Bookended between the critical and awards successes of Poor Things and Bugonia, Kind of Kindness got lost in the shuffle, seen as a lesser inclusion to Yorgos Lanthimos’ filmography. However, the film is nonetheless a unique, biting and hilariously misanthropic triptych of surreal stories featuring not one, but multiple great performances from Stone, Plemons, Dafoe, Hong Chau and Margaret Qualley. The film is an intriguing commentary on the thin line that exists between kindness and cruelty.
In a highly stylized version of 1950s Lower Manhattan, young newlywed couple Arthur (Harry Melling) and Suze (Andrea Riseborough) are accosted by a group of street thugs calling themselves the Young Gents, after the couple witnesses the gang beat another couple to death. After being interrogated by the gang’s leader, Teddy (Karl Glusman), about where they live, the Young Gents eventually vacate the premises. But Suze and Arthur nevertheless find themselves preoccupied by their encounter and the reverberating consequences on both of their gender and sexual identities.
Please Baby Please is a campy and eccentric gender-bending drama that considers questions of what it really means to be a man or a woman. The maximalist production design, visual inventiveness and handful of musical numbers add to the fantastical and surreal quality of the film, allowing it to feel both refreshing and unique. Helmed by an incredible performance from Riseborough, the supporting cast also includes Demi Moore, Cole Escola and Dana Ashbrook.

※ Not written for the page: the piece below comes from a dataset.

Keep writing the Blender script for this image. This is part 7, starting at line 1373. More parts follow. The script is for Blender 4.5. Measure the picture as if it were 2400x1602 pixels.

Talia Ryder and Jacob Elordi in The Sweet East. Utopia / Courtesy Everett Collection
While on a field trip to Washington, D.C., South Carolina teenager Lillian Wade (Talia Ryder) gets whisked away on a road trip across New England. After visiting a pizza restaurant that is attacked by an armed man (Andy Milonakis) who believes it houses a covert ring of pedophiles, Lillian finds herself in with a group of anarchist political activists led by Caleb (Earl Cave). After that, she winds up in New Hope, Pennsylvania, with a neo-Nazi named Lawrence (Simon Rex), then New York City, where she is cast in a film off the street, striking up a romance with her famous co-star Ian Reynolds (Jacob Elordi).
Though thematically and ideologically murky, The Sweet East is nevertheless a spirited and riveting satire on the kaleidoscope of Americana that can be found along the Mid-Atlantic and the flailing American Dream we’ve been left with. Directed by cinematographer Sean Price Williams (Good Time, The Moment), The Sweet East draws stylistic cues from 1970s American cinema, yet becomes its own wonderful and weird thing as it explores the self-discovery that occurs when we leave our hometown.